_GIVEN TASK_: Only the lines from the start of the data through the one containing "sc.view_settings.exposure = 0.36" belong in your answer; return them exactly.

## start DATA EXCERPT

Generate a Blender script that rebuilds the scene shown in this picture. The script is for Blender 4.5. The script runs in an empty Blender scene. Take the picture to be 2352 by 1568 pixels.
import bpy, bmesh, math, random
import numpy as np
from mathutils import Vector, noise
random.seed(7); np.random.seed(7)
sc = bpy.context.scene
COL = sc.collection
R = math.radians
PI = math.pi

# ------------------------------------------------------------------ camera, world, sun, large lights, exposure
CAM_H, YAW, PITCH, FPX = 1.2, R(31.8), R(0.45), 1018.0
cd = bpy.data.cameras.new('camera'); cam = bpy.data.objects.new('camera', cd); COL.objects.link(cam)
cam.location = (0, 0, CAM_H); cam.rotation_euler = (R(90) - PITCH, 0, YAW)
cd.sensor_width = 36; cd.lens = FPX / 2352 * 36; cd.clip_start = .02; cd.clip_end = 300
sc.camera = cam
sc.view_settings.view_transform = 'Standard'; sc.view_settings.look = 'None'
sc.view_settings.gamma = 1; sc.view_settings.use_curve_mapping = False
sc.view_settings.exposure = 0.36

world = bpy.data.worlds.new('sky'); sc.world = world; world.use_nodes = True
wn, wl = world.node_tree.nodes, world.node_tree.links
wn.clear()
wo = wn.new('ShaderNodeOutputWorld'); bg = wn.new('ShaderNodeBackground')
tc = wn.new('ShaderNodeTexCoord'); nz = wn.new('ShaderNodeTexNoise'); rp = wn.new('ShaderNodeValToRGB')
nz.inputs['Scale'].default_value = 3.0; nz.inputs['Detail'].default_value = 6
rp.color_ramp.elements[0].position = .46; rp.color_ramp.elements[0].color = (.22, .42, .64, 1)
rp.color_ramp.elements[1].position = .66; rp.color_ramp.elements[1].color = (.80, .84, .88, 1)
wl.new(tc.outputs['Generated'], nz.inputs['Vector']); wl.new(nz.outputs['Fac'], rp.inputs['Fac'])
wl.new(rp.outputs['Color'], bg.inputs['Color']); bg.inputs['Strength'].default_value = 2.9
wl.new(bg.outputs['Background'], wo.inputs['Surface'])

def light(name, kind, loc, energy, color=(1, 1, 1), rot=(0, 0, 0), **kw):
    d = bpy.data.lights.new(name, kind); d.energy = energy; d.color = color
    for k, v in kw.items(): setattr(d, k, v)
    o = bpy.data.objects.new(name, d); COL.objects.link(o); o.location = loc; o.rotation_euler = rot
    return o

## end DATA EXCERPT

_RESPONSE TO THE TASK_:
Generate a Blender script that rebuilds the scene shown in this picture. The script is for Blender 4.5. The script runs in an empty Blender scene. Take the picture to be 2352 by 1568 pixels.
import bpy, bmesh, math, random
import numpy as np
from mathutils import Vector, noise
random.seed(7); np.random.seed(7)
sc = bpy.context.scene
COL = sc.collection
R = math.radians
PI = math.pi

# ------------------------------------------------------------------ camera, world, sun, large lights, exposure
CAM_H, YAW, PITCH, FPX = 1.2, R(31.8), R(0.45), 1018.0
cd = bpy.data.cameras.new('camera'); cam = bpy.data.objects.new('camera', cd); COL.objects.link(cam)
cam.location = (0, 0, CAM_H); cam.rotation_euler = (R(90) - PITCH, 0, YAW)
cd.sensor_width = 36; cd.lens = FPX / 2352 * 36; cd.clip_start = .02; cd.clip_end = 300
sc.camera = cam
sc.view_settings.view_transform = 'Standard'; sc.view_settings.look = 'None'
sc.view_settings.gamma = 1; sc.view_settings.use_curve_mapping = False
sc.view_settings.exposure = 0.36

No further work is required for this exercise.